The Coen brothers. I’m always looking forward to a Coen brothers film. I can say that without having to think about it. I like this new writer, [“True Detective” creator] Nic Pizzolatto – I think he’s a terrific writer. I think he’s in a class with Tracy Letts, who I admire tremendously.

But he and I are on the same page; maybe that’s why I admire him. His outlook, his viewpoint – which is dark – I can watch a film like [John Huston’s] “The Treasure of the Sierra Madre,” and it’s timeless, absolutely timeless. It could be taking place now. The clothes are not out-of-fashion; the human emotions are not outdated. The greed, the struggle for survival – those are pretty constant things about a number of films. And some of the other films that might have been more popular perhaps die sooner.

So opera is another option for directors like John Schlesinger, Zhang Yimou, Franco Zefferelli.

Not a lot of people. How many American directors? Bruce Beresford did one or two others.

Australian.

And Herbert Ross. His “La Boheme” is still the “La Boheme” of the Los Angeles opera company, for whom I’ve done about six or seven of those, and then I’ve done plenty more.

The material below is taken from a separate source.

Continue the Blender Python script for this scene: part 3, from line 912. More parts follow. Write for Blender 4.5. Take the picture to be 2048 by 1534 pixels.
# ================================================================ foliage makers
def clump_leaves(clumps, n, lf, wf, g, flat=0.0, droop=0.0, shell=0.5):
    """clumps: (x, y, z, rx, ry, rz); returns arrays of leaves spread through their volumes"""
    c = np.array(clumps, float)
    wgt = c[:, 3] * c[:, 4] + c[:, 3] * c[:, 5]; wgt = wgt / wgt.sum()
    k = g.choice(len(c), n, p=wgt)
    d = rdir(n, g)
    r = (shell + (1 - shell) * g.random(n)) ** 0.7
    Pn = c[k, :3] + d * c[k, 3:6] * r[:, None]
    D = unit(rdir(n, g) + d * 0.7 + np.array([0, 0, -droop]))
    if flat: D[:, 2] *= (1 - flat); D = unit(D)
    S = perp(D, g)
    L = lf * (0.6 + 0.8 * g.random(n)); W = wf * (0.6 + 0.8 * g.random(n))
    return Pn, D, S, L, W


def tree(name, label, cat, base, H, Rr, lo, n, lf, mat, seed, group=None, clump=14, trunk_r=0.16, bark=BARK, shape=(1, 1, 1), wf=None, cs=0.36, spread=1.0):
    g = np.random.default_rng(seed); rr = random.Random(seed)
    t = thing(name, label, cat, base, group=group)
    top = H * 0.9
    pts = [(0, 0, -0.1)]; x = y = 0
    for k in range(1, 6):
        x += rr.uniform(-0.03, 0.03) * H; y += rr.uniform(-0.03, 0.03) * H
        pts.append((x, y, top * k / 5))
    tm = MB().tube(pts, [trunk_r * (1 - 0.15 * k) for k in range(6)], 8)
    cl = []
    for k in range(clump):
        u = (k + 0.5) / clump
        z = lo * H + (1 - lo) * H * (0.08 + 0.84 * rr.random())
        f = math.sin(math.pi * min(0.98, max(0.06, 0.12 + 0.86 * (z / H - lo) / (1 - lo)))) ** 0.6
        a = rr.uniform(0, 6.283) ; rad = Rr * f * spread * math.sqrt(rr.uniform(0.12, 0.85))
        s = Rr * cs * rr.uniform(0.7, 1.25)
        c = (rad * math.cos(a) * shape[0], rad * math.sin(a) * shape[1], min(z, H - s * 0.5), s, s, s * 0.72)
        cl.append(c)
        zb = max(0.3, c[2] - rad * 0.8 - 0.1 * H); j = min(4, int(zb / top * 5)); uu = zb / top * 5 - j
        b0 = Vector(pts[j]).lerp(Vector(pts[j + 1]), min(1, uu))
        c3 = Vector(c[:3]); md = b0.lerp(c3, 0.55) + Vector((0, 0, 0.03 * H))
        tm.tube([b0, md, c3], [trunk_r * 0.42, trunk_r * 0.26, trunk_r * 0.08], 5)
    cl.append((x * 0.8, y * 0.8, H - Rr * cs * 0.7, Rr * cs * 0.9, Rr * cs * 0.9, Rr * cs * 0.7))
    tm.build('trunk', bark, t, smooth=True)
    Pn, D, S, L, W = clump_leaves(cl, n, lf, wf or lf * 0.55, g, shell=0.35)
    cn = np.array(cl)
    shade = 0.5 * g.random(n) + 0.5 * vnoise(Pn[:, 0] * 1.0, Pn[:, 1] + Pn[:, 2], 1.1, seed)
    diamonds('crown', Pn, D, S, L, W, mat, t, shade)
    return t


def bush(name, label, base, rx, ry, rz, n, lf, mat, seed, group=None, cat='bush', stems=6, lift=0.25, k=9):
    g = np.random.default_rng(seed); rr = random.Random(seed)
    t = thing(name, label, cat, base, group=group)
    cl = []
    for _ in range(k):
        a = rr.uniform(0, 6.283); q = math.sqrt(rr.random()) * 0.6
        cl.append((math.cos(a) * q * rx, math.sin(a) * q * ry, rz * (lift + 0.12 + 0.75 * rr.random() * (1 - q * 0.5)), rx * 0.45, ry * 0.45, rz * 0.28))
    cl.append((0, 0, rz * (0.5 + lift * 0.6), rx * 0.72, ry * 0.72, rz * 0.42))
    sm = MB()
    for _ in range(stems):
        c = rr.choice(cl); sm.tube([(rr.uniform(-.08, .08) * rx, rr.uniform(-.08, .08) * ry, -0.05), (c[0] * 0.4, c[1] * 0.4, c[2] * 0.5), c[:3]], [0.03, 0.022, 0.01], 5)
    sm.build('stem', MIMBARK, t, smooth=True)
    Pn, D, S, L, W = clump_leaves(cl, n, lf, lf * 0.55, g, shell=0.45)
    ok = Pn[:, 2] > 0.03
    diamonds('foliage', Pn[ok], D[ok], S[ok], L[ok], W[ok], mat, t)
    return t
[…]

So opera has fed your soul.

Well, I love directing it. It’s a challenge and it’s not much different from when I make a film. So it just seems like there’s a lot more creativity and flexibility. Just the idea that these tough movies are being made into Broadway shows. It’s interesting to me. There’s more flexibility, somehow, than the movies offer.

But there’s no doubt that this is a transition period – and where it will wind up, nobody knows. But what it means in terms of delivery, I think the digital world”¦ now, that has not affected the stories. I can’t tell you the stories are better and the performances are better because of digital. But, with the delivery, there’s no comparison of how much better it is. You want to see a film with dirt all over it? Scratches?

No, I’m not going to argue with you on that one. That ship has sailed. There are no more 35mm exhibitions anywhere. The studios are stopping making them.

There are a little. Arthouses. And even they’ve converted. You know who I’ve gotten a lot of my 35mm prints for? The studios requested them and they donated them to Harvard. They want to preserve them, the 35s.

I do know a lot of directors are making sure they have just one print saved, just in case. Because the digital has to keep being upgraded.

Oh, yes. There’s 4K, and 8K is coming. 2K, 4K, and 8K. But, now”¦ so Harvard requested my original manuscript of my book, which I’m giving to them on September 26th at a public ceremony. And Harvard asked for all these 35s, which I’m happy to give them.

Now, do you watch films on iTunes or Netflix?

I’ll tell you what I have watched and enjoyed, is a lot of long form television. When I want to see it. You know? With Netflix, they don’t care when you see it.

Do you watch on an iPad with earphones?

Yeah. With earphones. So does Sherry. It looks good. But, to my amazement, I don’t find it disturbing. I wouldn’t want to see “Lawrence of Arabia” that way, or “2001.” But the dramas that you see on the downloading sites are intimate, for the most part, and they don’t necessarily require [a big screen]. But I know there are many people, who are purists, who will say, “The only way to see a film is on a big screen.”